The €600m bond, announced earlier this week, provides capital be used to refinance SSE’s portfolio of onshore wind farms. SSE insists that the eight-year, 0.875% bond “reaffirms its commitment to tackling climate change”.

“In line with our innovative approach to financing investment and as major investor in the UK and Ireland’s renewable energy infrastructure, we are pleased this new issuance shows our commitment to SSE’s sustainability and responsibility principles,” SSE finance director Gregor Alexander said.

“At the same time we are being consistent with our commitment to maintaining a strong balance sheet and strong market rating, allowing this funding to be secured at very attractive pricing.”

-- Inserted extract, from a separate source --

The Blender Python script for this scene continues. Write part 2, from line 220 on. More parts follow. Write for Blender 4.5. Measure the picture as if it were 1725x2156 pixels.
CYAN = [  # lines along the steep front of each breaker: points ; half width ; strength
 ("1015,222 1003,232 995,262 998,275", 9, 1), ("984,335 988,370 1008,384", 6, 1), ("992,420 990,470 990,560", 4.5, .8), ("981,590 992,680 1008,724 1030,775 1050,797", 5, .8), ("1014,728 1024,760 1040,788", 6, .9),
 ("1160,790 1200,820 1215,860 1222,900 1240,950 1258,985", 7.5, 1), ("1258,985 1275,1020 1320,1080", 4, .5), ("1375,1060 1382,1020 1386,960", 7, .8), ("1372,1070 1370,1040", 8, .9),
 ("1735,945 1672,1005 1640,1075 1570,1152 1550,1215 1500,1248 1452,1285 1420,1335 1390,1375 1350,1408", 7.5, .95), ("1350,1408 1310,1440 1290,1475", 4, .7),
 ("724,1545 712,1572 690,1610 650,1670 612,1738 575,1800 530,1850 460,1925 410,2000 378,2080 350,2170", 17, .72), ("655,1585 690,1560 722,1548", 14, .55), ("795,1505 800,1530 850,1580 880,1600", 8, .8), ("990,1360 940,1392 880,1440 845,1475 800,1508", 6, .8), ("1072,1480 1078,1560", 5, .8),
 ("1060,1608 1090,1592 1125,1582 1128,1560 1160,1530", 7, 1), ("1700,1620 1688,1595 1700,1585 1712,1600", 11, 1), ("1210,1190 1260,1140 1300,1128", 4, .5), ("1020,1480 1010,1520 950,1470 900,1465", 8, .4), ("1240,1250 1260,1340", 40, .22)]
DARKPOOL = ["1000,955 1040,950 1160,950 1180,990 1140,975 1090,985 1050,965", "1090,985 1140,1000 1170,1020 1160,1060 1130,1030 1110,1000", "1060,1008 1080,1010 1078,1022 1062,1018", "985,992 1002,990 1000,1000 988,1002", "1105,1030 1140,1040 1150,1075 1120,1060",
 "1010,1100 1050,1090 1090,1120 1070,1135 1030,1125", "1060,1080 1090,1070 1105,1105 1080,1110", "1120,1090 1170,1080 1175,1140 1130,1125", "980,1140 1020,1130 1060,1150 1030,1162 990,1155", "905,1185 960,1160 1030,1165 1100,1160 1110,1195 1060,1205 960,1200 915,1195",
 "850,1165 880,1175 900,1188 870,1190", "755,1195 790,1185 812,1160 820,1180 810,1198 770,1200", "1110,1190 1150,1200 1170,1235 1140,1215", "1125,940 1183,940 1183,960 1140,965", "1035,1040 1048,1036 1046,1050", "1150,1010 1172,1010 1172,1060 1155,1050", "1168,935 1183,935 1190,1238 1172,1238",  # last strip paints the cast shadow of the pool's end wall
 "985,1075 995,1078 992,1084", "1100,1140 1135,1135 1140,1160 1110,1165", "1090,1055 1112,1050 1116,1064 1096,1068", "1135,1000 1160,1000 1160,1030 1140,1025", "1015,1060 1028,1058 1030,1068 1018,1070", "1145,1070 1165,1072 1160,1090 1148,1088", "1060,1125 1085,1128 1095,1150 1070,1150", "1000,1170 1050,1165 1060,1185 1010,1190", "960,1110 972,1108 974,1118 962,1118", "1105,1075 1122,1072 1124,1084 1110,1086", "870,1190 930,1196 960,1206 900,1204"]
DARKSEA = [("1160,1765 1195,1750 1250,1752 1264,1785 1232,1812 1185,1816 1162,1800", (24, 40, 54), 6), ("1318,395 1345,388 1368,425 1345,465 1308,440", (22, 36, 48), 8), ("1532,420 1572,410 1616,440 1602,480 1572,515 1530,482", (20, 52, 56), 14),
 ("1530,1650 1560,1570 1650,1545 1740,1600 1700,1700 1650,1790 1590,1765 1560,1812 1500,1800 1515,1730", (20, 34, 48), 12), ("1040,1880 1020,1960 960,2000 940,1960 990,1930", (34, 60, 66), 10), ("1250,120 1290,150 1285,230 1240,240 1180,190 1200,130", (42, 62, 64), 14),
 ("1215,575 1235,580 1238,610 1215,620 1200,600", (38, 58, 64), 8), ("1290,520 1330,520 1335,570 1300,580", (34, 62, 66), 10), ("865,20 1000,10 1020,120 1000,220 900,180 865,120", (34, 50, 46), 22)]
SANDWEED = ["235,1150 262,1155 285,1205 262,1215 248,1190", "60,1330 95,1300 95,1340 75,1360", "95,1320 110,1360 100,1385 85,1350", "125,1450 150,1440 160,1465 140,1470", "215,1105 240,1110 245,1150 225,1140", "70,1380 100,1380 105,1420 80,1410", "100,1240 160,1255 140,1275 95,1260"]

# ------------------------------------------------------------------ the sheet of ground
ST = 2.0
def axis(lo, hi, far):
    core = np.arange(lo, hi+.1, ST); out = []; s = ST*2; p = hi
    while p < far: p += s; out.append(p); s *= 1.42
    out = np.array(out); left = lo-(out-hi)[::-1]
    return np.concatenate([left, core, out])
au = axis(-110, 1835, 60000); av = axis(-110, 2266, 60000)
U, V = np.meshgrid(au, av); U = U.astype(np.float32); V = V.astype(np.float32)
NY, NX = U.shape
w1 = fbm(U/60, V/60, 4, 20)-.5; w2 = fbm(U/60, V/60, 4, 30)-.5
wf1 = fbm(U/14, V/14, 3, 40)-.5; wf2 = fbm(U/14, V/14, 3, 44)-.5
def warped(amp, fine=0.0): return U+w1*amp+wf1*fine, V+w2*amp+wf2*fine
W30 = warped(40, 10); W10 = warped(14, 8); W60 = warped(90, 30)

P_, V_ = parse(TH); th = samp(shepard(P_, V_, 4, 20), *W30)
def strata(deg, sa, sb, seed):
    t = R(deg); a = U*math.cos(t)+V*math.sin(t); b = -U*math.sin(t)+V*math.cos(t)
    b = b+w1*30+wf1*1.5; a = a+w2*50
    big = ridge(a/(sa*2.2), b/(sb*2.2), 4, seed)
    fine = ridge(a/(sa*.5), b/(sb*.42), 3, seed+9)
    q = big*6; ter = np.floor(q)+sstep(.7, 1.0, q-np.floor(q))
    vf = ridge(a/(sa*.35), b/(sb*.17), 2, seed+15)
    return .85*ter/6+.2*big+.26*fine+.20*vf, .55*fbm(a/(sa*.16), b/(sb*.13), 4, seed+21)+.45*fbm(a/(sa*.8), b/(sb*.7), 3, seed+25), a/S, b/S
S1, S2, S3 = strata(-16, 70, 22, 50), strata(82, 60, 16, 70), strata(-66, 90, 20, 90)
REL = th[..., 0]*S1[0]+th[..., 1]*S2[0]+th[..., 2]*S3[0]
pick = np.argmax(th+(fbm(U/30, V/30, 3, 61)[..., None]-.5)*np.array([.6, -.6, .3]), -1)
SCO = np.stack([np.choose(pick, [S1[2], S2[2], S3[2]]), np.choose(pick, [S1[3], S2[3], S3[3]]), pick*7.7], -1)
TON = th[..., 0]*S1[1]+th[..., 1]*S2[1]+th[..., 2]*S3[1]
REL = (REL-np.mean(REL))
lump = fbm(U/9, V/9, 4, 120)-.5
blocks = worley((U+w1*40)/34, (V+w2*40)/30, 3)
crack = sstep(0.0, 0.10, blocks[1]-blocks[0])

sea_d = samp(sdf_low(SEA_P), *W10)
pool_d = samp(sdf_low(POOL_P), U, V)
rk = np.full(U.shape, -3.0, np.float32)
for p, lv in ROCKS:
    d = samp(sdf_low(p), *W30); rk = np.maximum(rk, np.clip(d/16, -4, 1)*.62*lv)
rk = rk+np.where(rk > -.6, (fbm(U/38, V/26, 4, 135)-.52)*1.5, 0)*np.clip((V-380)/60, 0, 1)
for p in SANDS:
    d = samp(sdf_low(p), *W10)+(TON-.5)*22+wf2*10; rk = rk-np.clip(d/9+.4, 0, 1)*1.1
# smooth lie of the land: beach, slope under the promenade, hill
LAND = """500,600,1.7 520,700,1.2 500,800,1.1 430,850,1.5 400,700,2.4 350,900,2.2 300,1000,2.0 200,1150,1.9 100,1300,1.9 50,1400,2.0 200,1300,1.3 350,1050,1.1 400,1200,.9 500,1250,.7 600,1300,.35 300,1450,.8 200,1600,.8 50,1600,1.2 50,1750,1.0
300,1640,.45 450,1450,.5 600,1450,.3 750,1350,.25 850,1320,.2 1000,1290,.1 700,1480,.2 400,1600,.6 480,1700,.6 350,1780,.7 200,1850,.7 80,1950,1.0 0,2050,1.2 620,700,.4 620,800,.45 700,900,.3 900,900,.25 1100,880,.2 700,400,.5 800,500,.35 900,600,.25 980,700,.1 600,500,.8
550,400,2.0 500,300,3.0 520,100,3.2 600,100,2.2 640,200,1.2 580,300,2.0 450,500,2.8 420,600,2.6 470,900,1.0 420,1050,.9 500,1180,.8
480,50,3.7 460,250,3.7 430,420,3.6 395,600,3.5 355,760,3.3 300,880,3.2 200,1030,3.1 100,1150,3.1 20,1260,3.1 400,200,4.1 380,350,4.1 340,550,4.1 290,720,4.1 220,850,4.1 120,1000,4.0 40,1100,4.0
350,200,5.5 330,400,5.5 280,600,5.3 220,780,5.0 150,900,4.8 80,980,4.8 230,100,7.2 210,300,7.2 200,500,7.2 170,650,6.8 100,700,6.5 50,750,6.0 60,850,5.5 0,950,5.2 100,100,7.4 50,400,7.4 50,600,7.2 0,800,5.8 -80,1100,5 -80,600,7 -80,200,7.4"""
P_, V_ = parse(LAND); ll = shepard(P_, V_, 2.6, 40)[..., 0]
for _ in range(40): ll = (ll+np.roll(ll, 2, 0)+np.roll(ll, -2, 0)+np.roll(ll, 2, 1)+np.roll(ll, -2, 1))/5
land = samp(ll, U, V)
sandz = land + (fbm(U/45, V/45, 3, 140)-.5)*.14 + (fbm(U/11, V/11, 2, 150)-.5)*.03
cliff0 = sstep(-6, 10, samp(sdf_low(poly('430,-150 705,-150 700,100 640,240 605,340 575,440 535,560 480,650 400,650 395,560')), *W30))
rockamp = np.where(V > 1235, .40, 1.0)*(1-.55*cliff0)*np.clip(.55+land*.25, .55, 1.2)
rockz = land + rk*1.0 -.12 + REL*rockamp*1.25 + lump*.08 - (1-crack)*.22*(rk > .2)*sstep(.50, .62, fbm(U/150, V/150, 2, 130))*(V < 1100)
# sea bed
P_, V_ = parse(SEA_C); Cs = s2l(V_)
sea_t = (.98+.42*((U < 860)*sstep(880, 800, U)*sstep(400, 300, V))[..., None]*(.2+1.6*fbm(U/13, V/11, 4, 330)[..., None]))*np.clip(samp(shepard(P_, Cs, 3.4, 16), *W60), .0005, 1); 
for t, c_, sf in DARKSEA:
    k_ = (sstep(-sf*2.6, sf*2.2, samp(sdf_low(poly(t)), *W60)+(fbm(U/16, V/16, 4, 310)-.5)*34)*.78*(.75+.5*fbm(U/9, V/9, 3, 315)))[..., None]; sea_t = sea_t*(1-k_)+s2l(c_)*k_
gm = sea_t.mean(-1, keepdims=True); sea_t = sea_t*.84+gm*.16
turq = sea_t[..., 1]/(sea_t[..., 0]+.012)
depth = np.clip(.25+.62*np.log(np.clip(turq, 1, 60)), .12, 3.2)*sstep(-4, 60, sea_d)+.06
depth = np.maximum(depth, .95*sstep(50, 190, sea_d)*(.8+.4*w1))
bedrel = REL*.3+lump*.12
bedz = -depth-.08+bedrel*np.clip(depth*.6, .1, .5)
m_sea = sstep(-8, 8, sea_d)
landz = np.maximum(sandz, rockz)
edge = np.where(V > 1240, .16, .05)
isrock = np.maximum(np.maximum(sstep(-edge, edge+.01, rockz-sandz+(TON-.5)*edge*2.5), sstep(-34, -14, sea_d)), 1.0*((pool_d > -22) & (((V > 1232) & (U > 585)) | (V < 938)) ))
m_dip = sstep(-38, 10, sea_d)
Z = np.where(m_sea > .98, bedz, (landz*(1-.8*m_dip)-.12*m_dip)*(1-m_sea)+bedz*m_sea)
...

A “significant demand” from socially responsible has allowed SSE to price at the “tighter end” of guidance, the company said.  

Lucrative market

The green capital market is a lucrative one – the UK share of the global low carbon financial services market could reportedly grow to up to £17bn per year in 2050.

A report from April revealed that 60% of the world’s biggest investors are taking steps to protect their portfolios. The movement is being driven by fears in the financial sector that the next economic crash will be climate-related.

Earlier this year, the World Bank issued its first ever set of green bonds that directly link financial returns to companies performing to the standards and aims on the United Nation’s Sustainable Development Goals (SDGs).

In June, Apple launched a dedicated funding stream to finance clean energy and environmental projects, through a $1bn green bond. Elsewhere, the world’s largest investor BlackRock recently unveiled its Green Bond Index fund, following a heightened investor demand for ESG fixed income securities and products.